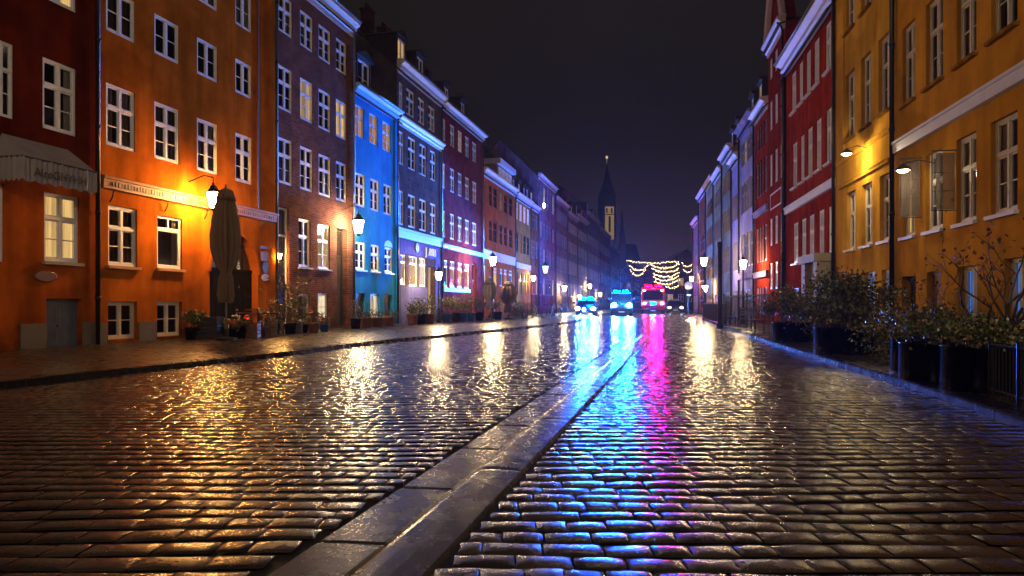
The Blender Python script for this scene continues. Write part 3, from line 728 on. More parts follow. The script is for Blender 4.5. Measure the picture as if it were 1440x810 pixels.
# ---- left 6..: coral, amber, rust ...
h = House('L', Yl(678.5), Yl(724.5), 10.6, P_H6, 'coral plastered house with pale band and wall dormer', near=False, ridge=3.2)
C6 = [(679.6,683),(687.8,691.8),(694,699),(702.7,706.7),(709,713),(716,720.5)]
h.row(C6, 8.5, 10.1, ['dim','dark','dark','dim','dark','dark'], mat=DARK); h.row(C6, 5.8, 7.45, ['lit','dark','dark','dark','dark','dark'], mat=DARK)
h.row([(679.8,683),(694,699),(703,707),(709,713),(716,720.5)], 2.5, 3.9, ['orange','lit','blue','orange','blue'], style='shop')
a, bq = h.span(687,692); h.door(a, bq, .1, 3.0, WOODD, .2)
h.band(10.4, 11.05, .38, TRIMP, steps=2); h.band(4.4, 5.1, .08, TRIMP, 'fascia'); h.pipe(h.W-.1, 10.9, DARK, .06); h.finish()
m = MB(); da, db = h.upx(703), h.W-.1; m.box(da,.25,10.7,db,4.,12.5); dm = m.build('wall_dormer', P_TN, h.e)
m = MB(); m.box(da-.15,-.1,12.3,db+.05,4.1,12.72); m.build('dormer_cornice', TRIMP, dm)
for k in range(4): 
    wd = (db-da-.6)/4; f = link('window', frame_mesh(wd*.7,1.15,'cross',FRAME), dm, (da+.3+wd*(k+.15),.19,10.98)); link('pane', pane_mesh(wd*.7,1.15,LITD), f)

h = House('L', Yl(724.5), Yl(746), 10.35, P_H7, 'amber plastered house with lit top floor windows', near=False, ridge=3.)
C7 = [(725.6,728.6),(730.7,734.2),(736,739.5),(741,744.3)]
h.row(C7, 8.55, 10.05, ['lit','lit','lit','lit']); h.row(C7, 5.65, 7.45, ['dark','dim','dark','dark'], mat=DARK); h.row(C7, 1.9, 3.95, ['orange','dim','lit','orange'], mat=DARK)
h.band(10.25, 10.9, .38, TRIMP, steps=2); h.band(4.3,4.75,.1,TRIMP,'fascia'); h.pipe(h.W-.1,10.8,DARK,.06); h.finish()
for k in range(3): h.dormer(1.2+k*2.2, 1.1, 1.5, .4, 'dim' if k==1 else 'dark')
def gen(side, pa, pb, H, mat, label, fl, n, w, looks, trim=TRIMP, ridge=3., dorm=0, ch=False, door=True, frame=None):
    frame = frame or FRAMEG
    f = Yl if side == 'L' else Yr
    Ya, Yb = sorted((f(pa), f(pb))); h = House(side, Ya, Yb, H, mat, label, near=False, ridge=ridge)
    for i, (za, zb) in enumerate(fl):
        h.even(n, w, za, zb, [looks[(i*3+k) % len(looks)] for k in range(n)], mat=frame, style='shop' if (i == 0 and zb-za > 1.7) else 'cross')
    if door: h.door(.15 if side=='L' else h.W-1.1, 1.1 if side=='L' else h.W-.15, .1, 1.95 if fl[0][0]>1.99 else min(2.4, H), WOODD, .2) if fl[0][0] > 1.99 else None
    h.band(H-.15, H+.4, .38, trim, steps=2); h.pipe(h.W-.12 if side=='L' else .12, H+.3, DARK, .06); h.finish()
    for k in range(dorm): h.dormer(h.W*(k+.5)/dorm, 1.2, 1.5, .5, 'dim' if k % 2 else 'dark')
    if ch: h.chimney(h.W*.8)
    return h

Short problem
Print the complete listing exactly, apart from any pictures.

Solution for this task
The Blender Python script for this scene continues. Write part 3, from line 728 on. More parts follow. The script is for Blender 4.5. Measure the picture as if it were 1440x810 pixels.
# ---- left 6..: coral, amber, rust ...
h = House('L', Yl(678.5), Yl(724.5), 10.6, P_H6, 'coral plastered house with pale band and wall dormer', near=False, ridge=3.2)
C6 = [(679.6,683),(687.8,691.8),(694,699),(702.7,706.7),(709,713),(716,720.5)]
h.row(C6, 8.5, 10.1, ['dim','dark','dark','dim','dark','dark'], mat=DARK); h.row(C6, 5.8, 7.45, ['lit','dark','dark','dark','dark','dark'], mat=DARK)
h.row([(679.8,683),(694,699),(703,707),(709,713),(716,720.5)], 2.5, 3.9, ['orange','lit','blue','orange','blue'], style='shop')
a, bq = h.span(687,692); h.door(a, bq, .1, 3.0, WOODD, .2)
h.band(10.4, 11.05, .38, TRIMP, steps=2); h.band(4.4, 5.1, .08, TRIMP, 'fascia'); h.pipe(h.W-.1, 10.9, DARK, .06); h.finish()
m = MB(); da, db = h.upx(703), h.W-.1; m.box(da,.25,10.7,db,4.,12.5); dm = m.build('wall_dormer', P_TN, h.e)
m = MB(); m.box(da-.15,-.1,12.3,db+.05,4.1,12.72); m.build('dormer_cornice', TRIMP, dm)
for k in range(4): 
    wd = (db-da-.6)/4; f = link('window', frame_mesh(wd*.7,1.15,'cross',FRAME), dm, (da+.3+wd*(k+.15),.19,10.98)); link('pane', pane_mesh(wd*.7,1.15,LITD), f)

h = House('L', Yl(724.5), Yl(746), 10.35, P_H7, 'amber plastered house with lit top floor windows', near=False, ridge=3.)
C7 = [(725.6,728.6),(730.7,734.2),(736,739.5),(741,744.3)]
h.row(C7, 8.55, 10.05, ['lit','lit','lit','lit']); h.row(C7, 5.65, 7.45, ['dark','dim','dark','dark'], mat=DARK); h.row(C7, 1.9, 3.95, ['orange','dim','lit','orange'], mat=DARK)
h.band(10.25, 10.9, .38, TRIMP, steps=2); h.band(4.3,4.75,.1,TRIMP,'fascia'); h.pipe(h.W-.1,10.8,DARK,.06); h.finish()
for k in range(3): h.dormer(1.2+k*2.2, 1.1, 1.5, .4, 'dim' if k==1 else 'dark')
def gen(side, pa, pb, H, mat, label, fl, n, w, looks, trim=TRIMP, ridge=3., dorm=0, ch=False, door=True, frame=None):
    frame = frame or FRAMEG
    f = Yl if side == 'L' else Yr
    Ya, Yb = sorted((f(pa), f(pb))); h = House(side, Ya, Yb, H, mat, label, near=False, ridge=ridge)
    for i, (za, zb) in enumerate(fl):
        h.even(n, w, za, zb, [looks[(i*3+k) % len(looks)] for k in range(n)], mat=frame, style='shop' if (i == 0 and zb-za > 1.7) else 'cross')
    if door: h.door(.15 if side=='L' else h.W-1.1, 1.1 if side=='L' else h.W-.15, .1, 1.95 if fl[0][0]>1.99 else min(2.4, H), WOODD, .2) if fl[0][0] > 1.99 else None
    h.band(H-.15, H+.4, .38, trim, steps=2); h.pipe(h.W-.12 if side=='L' else .12, H+.3, DARK, .06); h.finish()
    for k in range(dorm): h.dormer(h.W*(k+.5)/dorm, 1.2, 1.5, .5, 'dim' if k % 2 else 'dark')
    if ch: h.chimney(h.W*.8)
    return h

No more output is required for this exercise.